Stravinsky and Picasso are probably the last great hero-artists. Nowadays we're [Foss and his artist cohorts] all in it together like in a big boat. We all read professional magazines, which means we all learn from one another, but all have different approaches. In a Times article, I compared it to an invisible cathedral. Basically, we're all working on the same cathedral, which is our new music, and we'll be as anonymous as the cathedral artists. Gone are the days of these vain nineteenth-century monuments, full of anecdotal, autobiographical commentaries. Our music is more impersonal.
MQ: How have you been involved in electronic music? Have you written any electronic pieces?

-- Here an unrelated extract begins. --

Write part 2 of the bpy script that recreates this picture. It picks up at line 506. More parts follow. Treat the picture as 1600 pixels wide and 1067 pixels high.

Foss: Just live electronics, music in which the live sound is immediately transformed. The booth itself doesn't tempt me, the pure electronics. I became a musician because of the idea of people MAKING music. I've learned the limitations of improvisation. People think that I'm an aleatory composer I'm really not. I'm interested in controlling what I do. That to me is being professional.
Much aleatory music to me is music that is arbitrary most of the time. It doesn't really yield beautiful music most of the time. Improvisation fascinated me for years and my ensemble was the first one. I was on the verge of creating a new music, and now I feel that I was the first one not to sign my name...
When I first started it, I was a tonal composer, and I tried to make tonal music. After a while, it sounded to me like music badly remembered music that was written down and badly remembered, played a little wrong. Then I thought why not improvise a music which sounded like it should be improvised. And with that idea I opened the door which turned me into an experimental composer.